Violence, Abuse and Exploitation in Relation to Women’s Domestic Labour in Diverse Contexts

Thursday, 10 July 2025: 19:30
Location: FSE014 (Faculty of Education Sciences (FSE))
Oral Presentation
Sundari ANITHA, University of Sheffield, United Kingdom
This presentation brings together my recent research on domestic violence and labour exploitation to draw upon and extend prevailing conceptualisations of economic abuse through a focus on the abuse and exploitation of women’s reproductive labour – their gendered domestic work. It draws upon two previous studies on domestic violence experienced by South Asian women and by Polish women in the UK and a recent study on trafficking and labour exploitation experienced by migrant domestic workers in the UK. The narratives of the victim-survivors enable us to understand the continuums in the nature and contours of violence, abuse and exploitation across different contexts in the paid and unpaid working lives of these women.

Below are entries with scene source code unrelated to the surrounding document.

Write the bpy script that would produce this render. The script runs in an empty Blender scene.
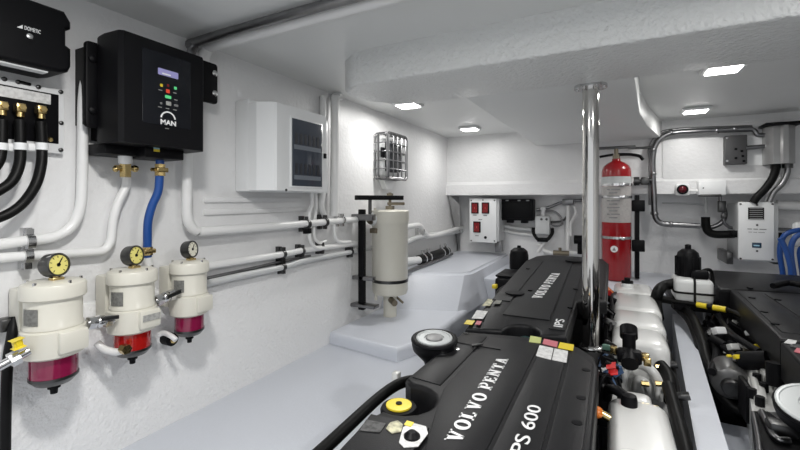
import bpy, bmesh, math, random
from mathutils import Vector, Matrix
random.seed(4)
S = bpy.context.scene
COL = S.collection
V = Vector

# ------------------------------------------------------------------ camera, world, exposure
F, VX, HOR, CZ = 410.0, 612.0, 200.0, 1.5
TH = math.atan((VX - 400) / F); CT, ST = math.cos(TH), math.sin(TH)
cam_d = bpy.data.cameras.new('camera'); cam = bpy.data.objects.new('camera', cam_d); COL.objects.link(cam)
cam.location = (0, 0, CZ); cam.rotation_euler = (math.pi / 2, 0, TH)
cam_d.sensor_width = 36; cam_d.lens = 36 * F / 800; cam_d.shift_y = -25 / 800; cam_d.clip_start = 0.02
S.camera = cam
w = bpy.data.worlds.new('world'); S.world = w; w.use_nodes = True
w.node_tree.nodes['Background'].inputs[0].default_value = (0.93, 0.96, 1.0, 1)
w.node_tree.nodes['Background'].inputs[1].default_value = 0.75
S.view_settings.view_transform = 'Standard'; S.view_settings.look = 'None'
S.view_settings.gamma = 1.0; S.view_settings.exposure = 0.22
S.view_settings.use_curve_mapping = False
LAMP_W = {'back': 4.0, 'rear': 2.8, 'front': 12.0}

# real-world points from sight lines: on a plane X = x, Y = y or Z = z
def ray(px, py):
    t = (px - 400) / F
    return V((t * CT - ST, t * ST + CT, (HOR - py) / F))
def LX(px, py, x=-1.5):
    r = ray(px, py); return V((0, 0, CZ)) + r * (x / r.x)
def BY(px, py, y=3.95):
    r = ray(px, py); return V((0, 0, CZ)) + r * (y / r.y)
def HZ(px, py, z):
    r = ray(px, py); return V((0, 0, CZ)) + r * ((z - CZ) / r.z)

# ------------------------------------------------------------------ materials
MATS = {}
def mat(name, col, rough=0.5, metal=0.0, bump=0, bscale=40, emit=0, ecol=None, coat=0, trans=0, var=0, vscale=4, alpha=1, spec=0.5):
    if name in MATS: return MATS[name]
    m = bpy.data.materials.new(name); m.use_nodes = True
    nt = m.node_tree; p = nt.nodes['Principled BSDF']
    c = (*col, 1)
    p.inputs['Base Color'].default_value = c
    p.inputs['Roughness'].default_value = rough; p.inputs['Metallic'].default_value = metal
    p.inputs['Coat Weight'].default_value = coat; p.inputs['Transmission Weight'].default_value = trans
    p.inputs['Specular IOR Level'].default_value = spec
    if emit:
        p.inputs['Emission Color'].default_value = (*(ecol or col), 1); p.inputs['Emission Strength'].default_value = emit
    if bump or var:
        tc = nt.nodes.new('ShaderNodeTexCoord')
        if bump:
            n = nt.nodes.new('ShaderNodeTexNoise'); n.inputs['Scale'].default_value = bscale; n.inputs['Detail'].default_value = 4
            b = nt.nodes.new('ShaderNodeBump'); b.inputs['Strength'].default_value = bump; b.inputs['Distance'].default_value = 0.01
            nt.links.new(tc.outputs['Object'], n.inputs['Vector']); nt.links.new(n.outputs[0], b.inputs['Height'])
            nt.links.new(b.outputs[0], p.inputs['Normal'])
        if var:
            n2 = nt.nodes.new('ShaderNodeTexNoise'); n2.inputs['Scale'].default_value = vscale; n2.inputs['Detail'].default_value = 5
            mx = nt.nodes.new('ShaderNodeMix'); mx.data_type = 'RGBA'
            mx.inputs[6].default_value = c; mx.inputs[7].default_value = (*[x * (1 - var) for x in col], 1)
            rp = nt.nodes.new('ShaderNodeValToRGB'); rp.color_ramp.elements[0].position = .4; rp.color_ramp.elements[1].position = .65
            nt.links.new(tc.outputs['Object'], n2.inputs['Vector']); nt.links.new(n2.outputs[0], rp.inputs[0])
            nt.links.new(rp.outputs[0], mx.inputs[0]); nt.links.new(mx.outputs[2], p.inputs['Base Color'])
    MATS[name] = m; return m

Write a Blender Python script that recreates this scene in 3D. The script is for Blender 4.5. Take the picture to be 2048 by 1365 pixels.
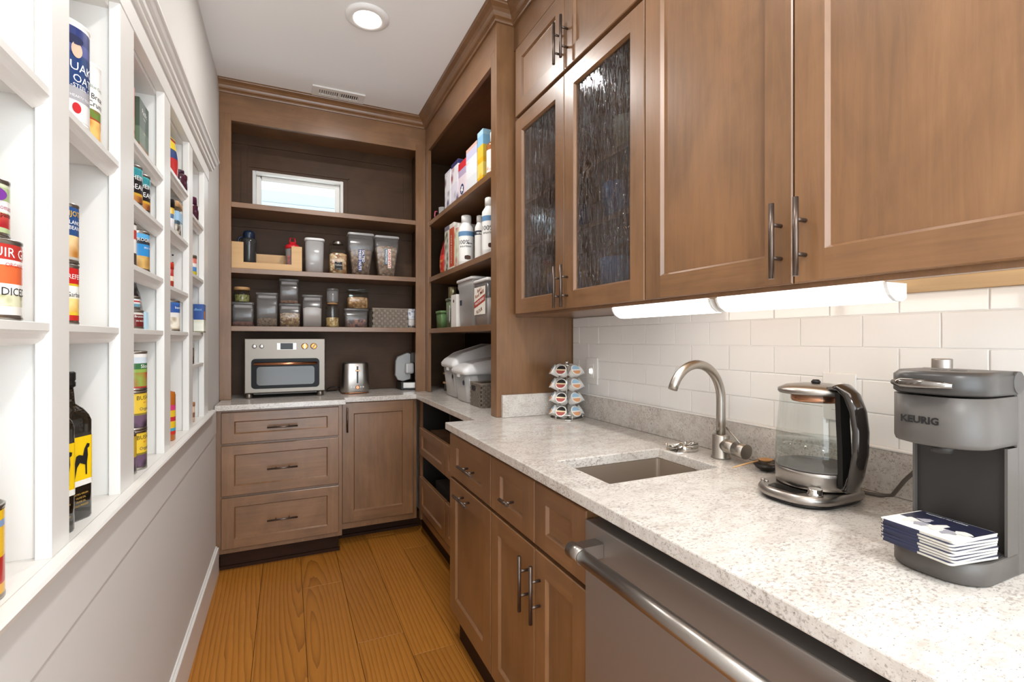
import bpy, bmesh, math, random
from mathutils import Vector, Matrix
C = bpy.context.scene.collection
for o in list(bpy.data.objects): bpy.data.objects.remove(o)
PI = math.pi
random.seed(7)
# ------------------------------------------------------------------ camera, light, exposure
H = 1.272; FPX = 959.4; YAW = math.radians(24.354); CX, CY = 1008.1, 679.0
cam = bpy.data.cameras.new('camera'); camo = bpy.data.objects.new('camera', cam); C.objects.link(camo)
camo.location = (0, 0, H); camo.rotation_euler = (PI/2, 0, -YAW)
cam.sensor_fit = 'HORIZONTAL'; cam.sensor_width = 36; cam.lens = 36*FPX/2048
cam.shift_x = -(CX-1024)/2048; cam.shift_y = (CY-682.5)/2048
cam.clip_start = 0.01
S = bpy.context.scene; S.camera = camo
S.view_settings.view_transform = 'Standard'; S.view_settings.look = 'None'
S.view_settings.gamma = 1; S.view_settings.use_curve_mapping = False
S.view_settings.exposure = 0.24
w = bpy.data.worlds.new('world'); S.world = w; w.use_nodes = True
wb = w.node_tree.nodes['Background']; wb.inputs[0].default_value = (0.84, 0.93, 1.0, 1); wb.inputs[1].default_value = 4.4
def area(name, loc, rot, size, power, col=(1, .93, .84), shape='DISK', sy=None, spread=None):
    l = bpy.data.lights.new(name, 'AREA'); l.energy = power; l.color = col; l.shape = shape; l.size = size
    if sy: l.size_y = sy
    if spread: l.spread = spread
    o = bpy.data.objects.new(name, l); C.objects.link(o); o.location = loc; o.rotation_euler = rot
    return o
WARM = (1, .975, .945)
area('downlight_lamp', (.342, 2.30, 2.758), (0, 0, 0), .11, 10, WARM)          # the downlight in view
area('downlight_lamp', (.342, .95, 2.76), (0, 0, 0), .11, 6.5, WARM)  # unseen twin added further along the ceiling as fill
area('downlight_lamp', (.342, -.45, 2.76), (0, 0, 0), .11, 18, WARM)  # another unseen ceiling lamp, added for fill behind the camera
area('rear_fill', (.45, -1.25, 1.12), (PI/2, 0, 0), 1.6, 14, (.88, .95, 1), 'RECTANGLE', 2.1)  # unseen fill lamp added behind the camera to brighten the room
area('window_daylight', (.08, 3.86, 1.80), (math.radians(150), 0, 0), .6, 5, (.78, .9, 1), 'RECTANGLE', .3)   # daylight bounced up from the ground outside
# ------------------------------------------------------------------ pixel helpers (a pixel of the photo on a known real plane)
_s, _c = math.sin(YAW), math.cos(YAW)
def ray(u, v):
    t = (u-CX)/FPX; return (_c*t+_s, -_s*t+_c, -(v-CY)/FPX)
def PX(u, v, x): r = ray(u, v); return (x, r[1]*x/r[0], r[2]*x/r[0]+H)
def PY(u, v, y): r = ray(u, v); return (r[0]*y/r[1], y, r[2]*y/r[1]+H)
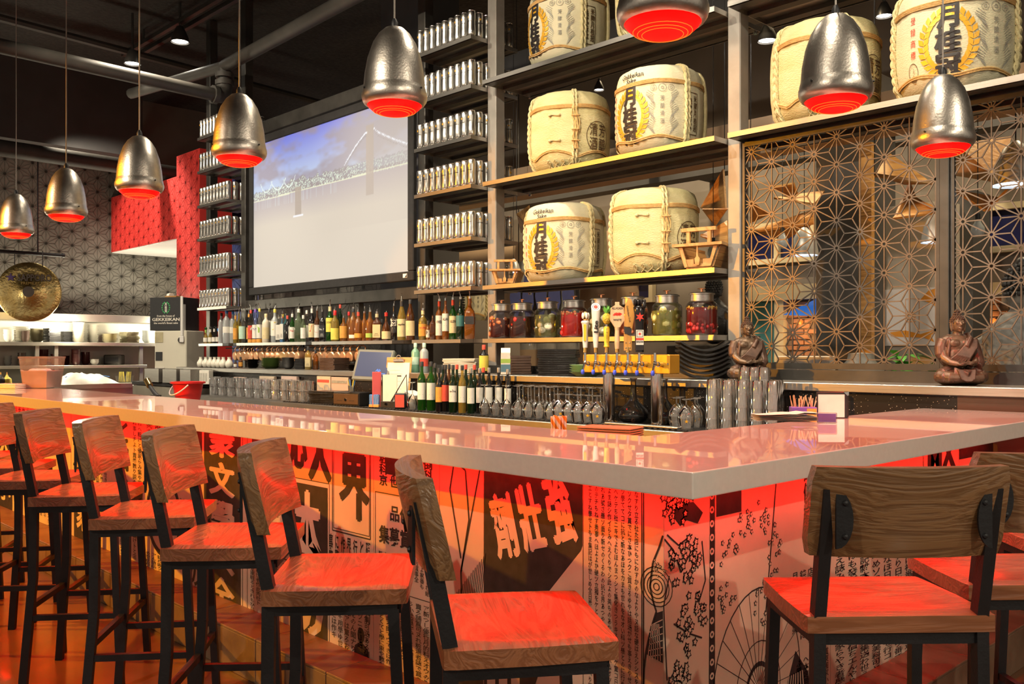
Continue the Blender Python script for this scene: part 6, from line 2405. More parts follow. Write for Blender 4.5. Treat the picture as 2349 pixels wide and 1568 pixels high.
def make_statue(label, loc, rot):
    t = thing('seated_statue', label, 'statue', loc, rot, 'seated statues on the ledge')
    # body: head, neck, torso, arms, hands, crossed legs in one skin; faces -Y
    b = B()
    b.ell((0, 0, .135), (.066, .048, .07), 20, 14)          # belly
    b.ell((0, .004, .185), (.07, .048, .055), 20, 14)       # chest
    b.ell((0, .006, .215), (.082, .036, .03), 18, 10)       # shoulders
    b.ell((-.026, -.028, .196), (.03, .02, .022), 12, 8)    # breast
    b.ell((.026, -.028, .196), (.03, .02, .022), 12, 8)
    b.tube([(0, .006, .215), (0, .003, .262)], [.024, .02], 12)
    b.ell((0, -.002, .292), (.03, .036, .043), 20, 16)      # head
    b.ell((0, -.014, .277), (.024, .024, .026), 14, 10)     # jaw
    b.ell((0, -.031, .259), (.01, .008, .008), 10, 8)       # chin
    b.tube([(0, -.033, .304), (0, -.04, .292), (0, -.045, .285)], [.0035, .0045, .0055], 8)   # nose
    b.ell((-.005, -.042, .284), (.004, .004, .003), 8, 6).ell((.005, -.042, .284), (.004, .004, .003), 8, 6)
    for s in (-1, 1):
        b.tube([(s * .022, -.027, .301), (s * .013, -.035, .308), (s * .004, -.036, .304)], .0026, 6)     # brow
        b.ell((s * .0125, -.033, .297), (.009, .005, .005), 10, 7)   # closed eye
        b.tube([(s * .02, -.029, .295), (s * .0125, -.038, .2925), (s * .005, -.036, .2955)], .0018, 6)
        b.tube([(s * .031, .0, .305), (s * .034, -.001, .29), (s * .033, -.003, .27), (s * .03, -.004, .255)], [.006, .007, .006, .005], 8)  # ear
        b.tube([(s * .07, .004, .212), (s * .08, -.002, .165), (s * .076, -.02, .125)], [.026, .024, .021], 12)  # upper arm
        b.tube([(s * .076, -.02, .125), (s * .058, -.058, .102), (s * .03, -.083, .094)], [.021, .0165, .013], 12)  # fore arm
        b.tube([(s * .0, .01, .03), (s * .06, -.02, .035), (s * .1, -.03, .036)], [.05, .05, .037], 14)  # thigh
        b.tube([(s * .1, -.03, .034), (s * .07, -.075, .028), (s * .0, -.09, .026)], [.035, .03, .024], 12)  # shin
    b.tube([(-.012, -.081, .277 - .006), (0, -.0845, .27)], .001, 4) if False else None
    b.tube([(-.0095, -.0375, .2715), (0, -.0425, .2725), (.0095, -.0375, .2715)], .0024, 6)    # lips
    b.tube([(-.007, -.037, .2675), (0, -.0415, .267), (.007, -.037, .2675)], .0027, 6)
    # hands resting in the lap, fingers laid over one another
    for s, z in ((-1, .093), (1, .1)):
        b.ell((s * .018, -.092, z), (.024, .015, .009), 12, 8)
        for k in range(4):
            b.tube([(s * .004, -.085 - .0062 * k, z + .002), (-s * .012, -.087 - .0062 * k, z + .001), (-s * (.028 - .003 * abs(k - 1.5)), -.086 - .005 * k, z - .001)], [.0042, .0038, .0032], 6)
        b.tube([(s * .022, -.083, z + .006), (s * .01, -.082, z + .013), (s * .001, -.085, z + .016)], [.005, .0042, .0035], 6)
    b.ell((0, .02, .05), (.08, .06, .05), 16, 10)
    b.ell((0, 0, .008), (.105, .075, .012), 20, 6)
    remesh(b, 'body', M['bronze'], t, .0028, 2)
    # robe with folds over the (viewer's) right shoulder, lap cloth
    r_ = B()
    for k in range(7):
        u = k / 6
        r_.tube([(.03 + .05 * u, -.03, .222 - .006 * u), (.015 + .055 * u, -.047, .185 - .01 * u), (-.03 + .06 * u, -.06 - .005 * u, .14 - .014 * u), (-.07 + .085 * u, -.045 - .02 * u, .105 - .01 * u)], .0065, 6)
    r_.tube([(.03, .03, .225), (.05, -.005, .24), (.045, -.035, .22), (.02, -.05, .18)], .014, 8)
    r_.tube([(.066, .006, .216), (.082, .002, .17), (.085, -.016, .128), (.084, -.04, .098), (.07, -.062, .082)], [.03, .03, .031, .028, .02], 12)
    r_.tube([(-.066, .008, .214), (-.082, .004, .175), (-.084, -.004, .14), (-.08, -.008, .125)], [.029, .03, .028, .02], 12)
    r_.tube([(-.04, .012, .236), (-.05, -.028, .205), (-.062, -.034, .15), (-.06, -.036, .11)], [.012, .009, .008, .007], 8)
    r_.ell((0, .035, .15), (.088, .03, .085), 18, 12)
    for k in range(5):
        r_.tube([(-.05 - .002 * k, -.075 - .004 * k, .075 - .008 * k), (0, -.112 + .002 * k, .05 - .008 * k), (.05 + .002 * k, -.075 - .004 * k, .075 - .008 * k)], .0075, 6)
    r_.prism([(-.045, .07), (.045, .07), (.034, .022), (.012, .01), (-.012, .01), (-.034, .022)], lambda u, v, d: (u, -.1 + (v - .04) * .35 + d, v), -.012, .008)
    for s in (-1, 1):
        r_.tube([(s * .03, -.03, .085), (s * .085, -.04, .055), (s * .108, -.03, .03)], [.018, .024, .02], 10)
        r_.tube([(s * .108, -.02, .032), (s * .09, -.06, .03), (s * .05, -.088, .02)], [.027, .028, .02], 10)
    remesh(r_, 'robe', M['bronze2'], t, .003, 2)
    h = B()
    for row in range(7):
        ph = R(8 + 13.0 * row)
        n = max(1, int(20 * math.sin(ph)))
        for k in range(n):
            a = 2 * math.pi * (k + .5 * (row % 2)) / n
            x, y, z = math.sin(ph) * math.cos(a), math.sin(ph) * math.sin(a), math.cos(ph)
            if y < -.55 and z < .42:
                continue
            h.ell((.033 * x, .002 + .038 * y, .297 + .042 * z), (.0055, .0055, .0055), 6, 4)
    for row in range(3):
        ph = R(12 + 34 * row)
        n = max(1, int(10 * math.sin(ph)))
        for k in range(n):
            a = 2 * math.pi * k / n
            h.ell((.016 * math.sin(ph) * math.cos(a), .004 + .016 * math.sin(ph) * math.sin(a), .338 + .024 * math.cos(ph)), (.005, .005, .005), 6, 4)
    h.ell((0, .004, .335), (.014, .014, .022), 12, 8).ell((0, .003, .3), (.031, .036, .04), 14, 10)
    tag(h.build('hair_curls', M['hairm'], t, True), kind='stuff')
    B().ell((0, -.037, .3095), (.0025, .0016, .0025), 8, 6).build('forehead_dot', M['hairm'], t, True)
    return t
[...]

Some of the themes I will explore include the ways in which violence, control and coercion are deployed by perpetrators to impose an intensified labour regime, to erode working conditions, to dehumanise the women, to deny them health and social protections and to withhold the reward for their labour - whether in the form of pay or their entitlement to the family’s resources. I take stock of the limitations of prevailing characterisation of this problem – where the focus is on coercion and control in women’s performance of feminine roles through domestic work of caring/mothering, cooking and housework with little attention to how violence and abuse is deployed to exploit the economic resource that their labour represents, and scant analysis of the commonalities between such abuse and exploitation in relation to women's paid and unpaid work and it's impact. I also explore how intersecting social relations of power based on gender, migration status, bordering regimes and race shape the nature and forms of abuse and exploitation across diverse contexts. I argue that more expansive understanding of economic abuse can help academic scholarship reflect the lived experiences of victim-survivors.